STATED GOAL: Don't include pictures. Quote the lines below from the first through the line that contains "for o in list(bpy.data.objects): bpy.data.objects.remove(o)".

RAW DATA:
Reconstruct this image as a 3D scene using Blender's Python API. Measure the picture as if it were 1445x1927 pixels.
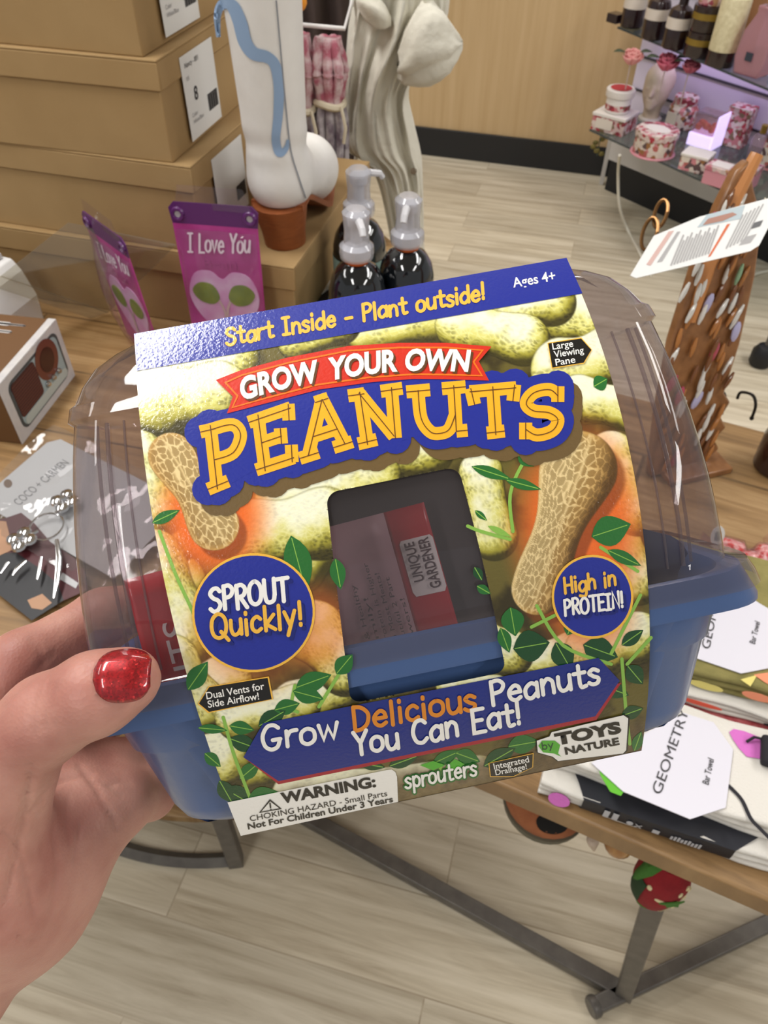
import bpy, bmesh, math, random
import numpy as np
from mathutils import Matrix, Vector
random.seed(7); rng = np.random.default_rng(7)
C = bpy.context.scene.collection
for o in list(bpy.data.objects): bpy.data.objects.remove(o)

# ---------------------------------------------------------------- camera
F, CX, CY, CAMH = 1430.0, 722.5, 963.5, 1.45
PITCH, ROLL = math.radians(46), math.radians(0.7)
_a = math.pi/2-PITCH
RC = (np.array([[1,0,0],[0,math.cos(_a),-math.sin(_a)],[0,math.sin(_a),math.cos(_a)]])
      @ np.array([[math.cos(ROLL),-math.sin(ROLL),0],[math.sin(ROLL),math.cos(ROLL),0],[0,0,1]]))
CAM = np.array([0,0,CAMH])
cd = bpy.data.cameras.new('camera'); cam = bpy.data.objects.new('camera', cd); C.objects.link(cam)
m4 = Matrix(RC.tolist()).to_4x4(); m4.translation = Vector(CAM); cam.matrix_world = m4
cd.sensor_fit = 'VERTICAL'; cd.sensor_height = 36; cd.lens = 36*F/1927
cd.clip_start = .01; cd.clip_end = 50
cd.dof.use_dof = True; cd.dof.focus_distance = .235; cd.dof.aperture_fstop = 34
bpy.context.scene.camera = cam
# ---------------------------------------------------------------- light and exposure
sc = bpy.context.scene
sc.view_settings.view_transform = 'Standard'; sc.view_settings.look = 'None'
sc.view_settings.gamma = 1; sc.view_settings.exposure = -0.33
sc.view_settings.use_curve_mapping = False
sc.cycles.transparent_max_bounces = 24; sc.cycles.max_bounces = 10
w = bpy.data.worlds.new('world'); sc.world = w; w.use_nodes = True
bg = w.node_tree.nodes['Background']; bg.inputs[0].default_value = (1.0, .985, .965, 1); bg.inputs[1].default_value = .42
def area(name, loc, sx, sy, power, col=(1,.98,.955), rot=(0,0,0)):
    l = bpy.data.lights.new(name, 'AREA'); l.shape = 'RECTANGLE'; l.size = sx; l.size_y = sy; l.energy = power; l.color = col
    o = bpy.data.objects.new(name, l); C.objects.link(o); o.location = loc; o.rotation_euler = rot; return o
CEIL = 2.85
for x, y, sx, sy, pw in ((-.84,.98,.30,1.3,44),(1.95,1.0,.30,1.6,36),(-2.3,.9,.30,1.6,22),(2.6,.9,.3,1.6,22),(-.95,-1.3,.30,1.4,34),(2.0,-1.2,.30,1.6,40),(.2,3.1,1.4,.30,34)):
    area('ceiling_lamp', (x, y, CEIL-.02), sx, sy, pw)

# ---------------------------------------------------------------- helpers
def ray(u, v): return RC @ np.array([(u-CX)/F, -(v-CY)/F, -1.0])
def at(u, v, z=None, d=None, y=None):
    r = ray(u, v)
    if d is not None: return CAM+r*d
    if z is not None: return CAM+r*((z-CAMH)/r[2])
    return CAM+r*(y/r[1])
def pix(P):
    q = (np.atleast_2d(P)-CAM)@RC
    return np.stack([CX-q[:,0]/q[:,2]*F, CY+q[:,1]/q[:,2]*F], 1)
def s2l(c):
    c = np.asarray(c, float)/255.0
    return np.where(c <= .04045, c/12.92, ((c+.055)/1.055)**2.4)
def col4(c): return tuple(float(x) for x in s2l(c))+(1.0,)
_mats = {}
def mat(name, c, rough=.5, metal=0.0, spec=.5, coat=0.0, bump=None, vary=None, sss=0.0, alpha=1.0, emit=None, attr=None, sheen=0.0):
    """principled material; bump=(scale,strength), vary=(scale,second colour,contrast)"""
    if name in _mats: return _mats[name]
    m = bpy.data.materials.new(name); m.use_nodes = True; nt = m.node_tree; p = nt.nodes['Principled BSDF']
    p.inputs['Base Color'].default_value = col4(c); p.inputs['Roughness'].default_value = rough
    p.inputs['Metallic'].default_value = metal; p.inputs['Specular IOR Level'].default_value = spec
    p.inputs['Coat Weight'].default_value = coat; p.inputs['Coat Roughness'].default_value = .08
    p.inputs['Alpha'].default_value = alpha; p.inputs['Sheen Weight'].default_value = sheen
    if sss:
        p.inputs['Subsurface Weight'].default_value = sss; p.inputs['Subsurface Radius'].default_value = (1,.35,.2); p.inputs['Subsurface Scale'].default_value = .006
    if emit: p.inputs['Emission Color'].default_value = col4(emit[0]); p.inputs['Emission Strength'].default_value = emit[1]
    tc = nt.nodes.new('ShaderNodeTexCoord')
    if vary:
        n = nt.nodes.new('ShaderNodeTexNoise'); n.inputs['Scale'].default_value = vary[0]; n.inputs['Detail'].default_value = 5
        mp = nt.nodes.new('ShaderNodeMapping'); nt.links.new(tc.outputs['Object'], mp.inputs[0])
        if len(vary) > 3: mp.inputs['Scale'].default_value = vary[3]
        nt.links.new(mp.outputs[0], n.inputs[0])
        r = nt.nodes.new('ShaderNodeValToRGB'); k = vary[2]
        r.color_ramp.elements[0].position = .5-k; r.color_ramp.elements[1].position = .5+k
        r.color_ramp.elements[0].color = col4(c); r.color_ramp.elements[1].color = col4(vary[1])
        nt.links.new(n.outputs['Fac'], r.inputs[0]); nt.links.new(r.outputs[0], p.inputs['Base Color'])
    if attr:
        a = nt.nodes.new('ShaderNodeVertexColor'); a.layer_name = attr; nt.links.new(a.outputs[0], p.inputs['Base Color'])
    if bump:
        n = nt.nodes.new('ShaderNodeTexNoise'); n.inputs['Scale'].default_value = bump[0]; n.inputs['Detail'].default_value = 3
        nt.links.new(tc.outputs['Object'], n.inputs[0])
        b = nt.nodes.new('ShaderNodeBump'); b.inputs['Strength'].default_value = bump[1]; b.inputs['Distance'].default_value = bump[2] if len(bump) > 2 else .002
        nt.links.new(n.outputs['Fac'], b.inputs['Height']); nt.links.new(b.outputs[0], p.inputs['Normal']); nt.links.new(b.outputs[0], p.inputs['Coat Normal'])
    _mats[name] = m; return m
def film(name, tint=(235,232,232), haze=(200,195,195), hz=.06, rough=.03, ior=1.45, bump=None):
    """clear thin plastic: transparent + fresnel gloss + a little haze"""
    if name in _mats: return _mats[name]
    m = bpy.data.materials.new(name); m.use_nodes = True; nt = m.node_tree; nt.nodes.clear(); N = nt.nodes.new
    out = N('ShaderNodeOutputMaterial'); tr = N('ShaderNodeBsdfTransparent'); tr.inputs[0].default_value = col4(tint)
    gl = N('ShaderNodeBsdfGlossy'); gl.inputs['Roughness'].default_value = rough
    df = N('ShaderNodeBsdfDiffuse'); df.inputs[0].default_value = col4(haze)
    lw = N('ShaderNodeLayerWeight'); pw = N('ShaderNodeMath'); pw.operation = 'POWER'; pw.inputs[1].default_value = 5
    fr = N('ShaderNodeMath'); fr.operation = 'MULTIPLY_ADD'; f0 = ((ior-1)/(ior+1))**2; fr.inputs[1].default_value = 1-f0; fr.inputs[2].default_value = f0
    nt.links.new(lw.outputs['Facing'], pw.inputs[0]); nt.links.new(pw.outputs[0], fr.inputs[0])
    m1 = N('ShaderNodeMixShader'); m1.inputs[0].default_value = hz; m2 = N('ShaderNodeMixShader')
    L = nt.links.new; L(tr.outputs[0], m1.inputs[1]); L(df.outputs[0], m1.inputs[2]); L(fr.outputs[0], m2.inputs[0])
    L(m1.outputs[0], m2.inputs[1]); L(gl.outputs[0], m2.inputs[2]); L(m2.outputs[0], out.inputs[0])
    if bump:
        tc = N('ShaderNodeTexCoord'); n = N('ShaderNodeTexNoise'); n.inputs['Scale'].default_value = bump[0]; b = N('ShaderNodeBump')
        b.inputs['Strength'].default_value = bump[1]; b.inputs['Distance'].default_value = .002
        L(tc.outputs['Object'], n.inputs[0]); L(n.outputs['Fac'], b.inputs['Height']); L(b.outputs[0], gl.inputs['Normal']); L(b.outputs[0], lw.inputs['Normal'])
    _mats[name] = m; return m
def plankwood(name, axis, cols, width, length, grain=(2.5,45), rough=.5, gap=.0025, seamdark=.55, bump=.15):
    """boards running along axis (world xy direction): colour per board, stretched grain, seams"""
    if name in _mats: return _mats[name]
    m = bpy.data.materials.new(name); m.use_nodes = True; nt = m.node_tree; N = nt.nodes.new; L = nt.links.new; p = nt.nodes['Principled BSDF']
    g = N('ShaderNodeNewGeometry'); mp = N('ShaderNodeMapping'); mp.inputs['Rotation'].default_value = (0,0,-math.atan2(axis[1],axis[0]))
    L(g.outputs['Position'], mp.inputs[0])
    br = N('ShaderNodeTexBrick'); br.offset = .37; br.inputs['Scale'].default_value = 1; br.inputs['Mortar Size'].default_value = gap
    br.inputs['Brick Width'].default_value = length; br.inputs['Row Height'].default_value = width; br.inputs['Mortar Smooth'].default_value = .3
    br.inputs['Color1'].default_value = (0,0,0,1); br.inputs['Color2'].default_value = (1,1,1,1); br.inputs['Mortar'].default_value = (.5,.5,.5,1)
    L(mp.outputs[0], br.inputs[0])
    m2 = N('ShaderNodeMapping'); m2.inputs['Scale'].default_value = (grain[0], grain[1], 1); L(mp.outputs[0], m2.inputs[0])
    ad = N('ShaderNodeVectorMath'); ad.operation = 'ADD'; L(m2.outputs[0], ad.inputs[0])
    cx = N('ShaderNodeVectorMath'); cx.operation = 'SCALE'; cx.inputs['Scale'].default_value = 37.0; L(br.outputs['Color'], cx.inputs[0]); L(cx.outputs[0], ad.inputs[1])
    n1 = N('ShaderNodeTexNoise'); n1.inputs['Scale'].default_value = 1; n1.inputs['Detail'].default_value = 9; n1.inputs['Roughness'].default_value = .68; n1.inputs['Distortion'].default_value = .8; L(ad.outputs[0], n1.inputs[0])
    rp = N('ShaderNodeValToRGB'); rp.color_ramp.elements[0].position = .3; rp.color_ramp.elements[1].position = .7
    rp.color_ramp.elements[0].color = col4(cols[0]); rp.color_ramp.elements[1].color = col4(cols[2]); e = rp.color_ramp.elements.new(.5); e.color = col4(cols[1])
    L(n1.outputs['Fac'], rp.inputs[0])
    hv = N('ShaderNodeHueSaturation'); mr = N('ShaderNodeMapRange'); mr.inputs['To Min'].default_value = .86; mr.inputs['To Max'].default_value = 1.1
    L(br.outputs['Color'], mr.inputs[0]); L(mr.outputs[0], hv.inputs['Value']); L(rp.outputs[0], hv.inputs['Color'])
    mx = N('ShaderNodeMix'); mx.data_type = 'RGBA'; mx.blend_type = 'MULTIPLY'; mx.inputs[7].default_value = (seamdark,seamdark*.95,seamdark*.9,1)
    L(br.outputs['Fac'], mx.inputs[0]); L(hv.outputs[0], mx.inputs[6]); L(mx.outputs[2], p.inputs['Base Color'])
    p.inputs['Roughness'].default_value = rough
    b = N('ShaderNodeBump'); b.inputs['Strength'].default_value = bump; b.inputs['Distance'].default_value = .002; L(n1.outputs['Fac'], b.inputs['Height']); L(b.outputs[0], p.inputs['Normal'])
    _mats[name] = m; return m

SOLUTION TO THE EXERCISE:
Reconstruct this image as a 3D scene using Blender's Python API. Measure the picture as if it were 1445x1927 pixels.
import bpy, bmesh, math, random
import numpy as np
from mathutils import Matrix, Vector
random.seed(7); rng = np.random.default_rng(7)
C = bpy.context.scene.collection
for o in list(bpy.data.objects): bpy.data.objects.remove(o)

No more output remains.